* BEGIN DATA EXTRACT *
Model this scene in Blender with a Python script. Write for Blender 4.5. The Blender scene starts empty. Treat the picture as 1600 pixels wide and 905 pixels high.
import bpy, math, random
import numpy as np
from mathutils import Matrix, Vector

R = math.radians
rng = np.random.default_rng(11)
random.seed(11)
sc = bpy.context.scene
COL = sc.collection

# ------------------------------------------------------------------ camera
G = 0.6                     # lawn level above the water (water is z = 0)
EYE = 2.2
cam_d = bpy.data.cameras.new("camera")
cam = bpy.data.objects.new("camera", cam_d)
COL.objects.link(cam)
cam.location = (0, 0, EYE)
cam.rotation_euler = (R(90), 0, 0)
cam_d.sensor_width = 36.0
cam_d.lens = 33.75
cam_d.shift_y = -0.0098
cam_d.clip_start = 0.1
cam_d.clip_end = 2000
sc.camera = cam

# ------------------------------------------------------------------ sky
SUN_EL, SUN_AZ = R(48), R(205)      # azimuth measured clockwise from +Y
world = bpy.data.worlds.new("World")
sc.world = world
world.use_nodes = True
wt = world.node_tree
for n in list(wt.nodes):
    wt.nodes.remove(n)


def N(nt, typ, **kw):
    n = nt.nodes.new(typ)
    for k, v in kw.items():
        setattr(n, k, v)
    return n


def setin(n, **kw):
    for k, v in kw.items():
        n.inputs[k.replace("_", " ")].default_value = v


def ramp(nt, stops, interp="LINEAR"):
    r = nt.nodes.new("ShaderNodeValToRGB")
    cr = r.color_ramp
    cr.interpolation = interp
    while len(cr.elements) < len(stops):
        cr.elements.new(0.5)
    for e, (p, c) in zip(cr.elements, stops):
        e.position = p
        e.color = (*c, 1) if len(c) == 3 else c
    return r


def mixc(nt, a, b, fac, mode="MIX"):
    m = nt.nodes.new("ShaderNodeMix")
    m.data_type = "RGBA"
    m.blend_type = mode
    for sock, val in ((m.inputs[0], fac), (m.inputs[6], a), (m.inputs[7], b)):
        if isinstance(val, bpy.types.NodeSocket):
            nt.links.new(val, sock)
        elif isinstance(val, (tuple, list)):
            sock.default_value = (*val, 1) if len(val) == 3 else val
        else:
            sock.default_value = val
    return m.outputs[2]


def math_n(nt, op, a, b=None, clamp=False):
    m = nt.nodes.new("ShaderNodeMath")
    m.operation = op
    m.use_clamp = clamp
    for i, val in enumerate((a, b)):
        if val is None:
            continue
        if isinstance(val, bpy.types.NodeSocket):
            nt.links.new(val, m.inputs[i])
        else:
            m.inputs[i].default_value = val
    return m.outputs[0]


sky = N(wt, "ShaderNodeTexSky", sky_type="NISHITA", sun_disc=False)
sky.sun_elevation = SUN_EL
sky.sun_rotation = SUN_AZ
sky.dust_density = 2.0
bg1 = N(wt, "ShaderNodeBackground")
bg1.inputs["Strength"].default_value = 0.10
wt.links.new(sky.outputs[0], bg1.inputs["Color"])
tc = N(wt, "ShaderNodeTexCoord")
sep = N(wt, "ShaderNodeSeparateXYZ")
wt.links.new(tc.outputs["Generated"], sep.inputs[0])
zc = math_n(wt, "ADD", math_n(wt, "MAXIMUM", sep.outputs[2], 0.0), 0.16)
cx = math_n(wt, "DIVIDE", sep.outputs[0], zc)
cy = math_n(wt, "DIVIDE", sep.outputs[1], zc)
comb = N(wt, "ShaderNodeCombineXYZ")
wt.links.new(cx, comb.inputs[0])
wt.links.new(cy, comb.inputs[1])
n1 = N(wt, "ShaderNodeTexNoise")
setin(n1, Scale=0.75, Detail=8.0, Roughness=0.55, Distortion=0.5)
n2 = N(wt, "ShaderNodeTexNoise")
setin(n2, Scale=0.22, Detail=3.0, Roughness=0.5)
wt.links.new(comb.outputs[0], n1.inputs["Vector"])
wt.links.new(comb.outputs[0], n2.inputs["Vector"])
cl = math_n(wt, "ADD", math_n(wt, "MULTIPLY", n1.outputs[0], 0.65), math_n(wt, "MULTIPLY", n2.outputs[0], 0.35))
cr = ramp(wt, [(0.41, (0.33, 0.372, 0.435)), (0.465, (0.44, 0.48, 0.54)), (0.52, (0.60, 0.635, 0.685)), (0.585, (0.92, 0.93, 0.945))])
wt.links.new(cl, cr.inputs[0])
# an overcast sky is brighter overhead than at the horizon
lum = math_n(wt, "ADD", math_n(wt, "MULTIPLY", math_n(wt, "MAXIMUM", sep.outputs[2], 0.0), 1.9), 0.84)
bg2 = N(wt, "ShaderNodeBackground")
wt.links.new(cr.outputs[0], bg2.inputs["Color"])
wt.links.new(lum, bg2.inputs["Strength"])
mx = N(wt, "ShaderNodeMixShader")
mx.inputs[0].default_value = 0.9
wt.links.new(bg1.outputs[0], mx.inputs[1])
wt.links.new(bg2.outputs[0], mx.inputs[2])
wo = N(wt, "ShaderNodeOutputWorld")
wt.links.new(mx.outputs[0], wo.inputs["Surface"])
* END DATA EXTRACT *
Please write out exactly the lines from the start of the data through the line that contains "from mathutils import Matrix, Vector", both ends included, and nothing else.

ANSWER TO THIS TASK
Model this scene in Blender with a Python script. Write for Blender 4.5. The Blender scene starts empty. Treat the picture as 1600 pixels wide and 905 pixels high.
import bpy, math, random
import numpy as np
from mathutils import Matrix, Vector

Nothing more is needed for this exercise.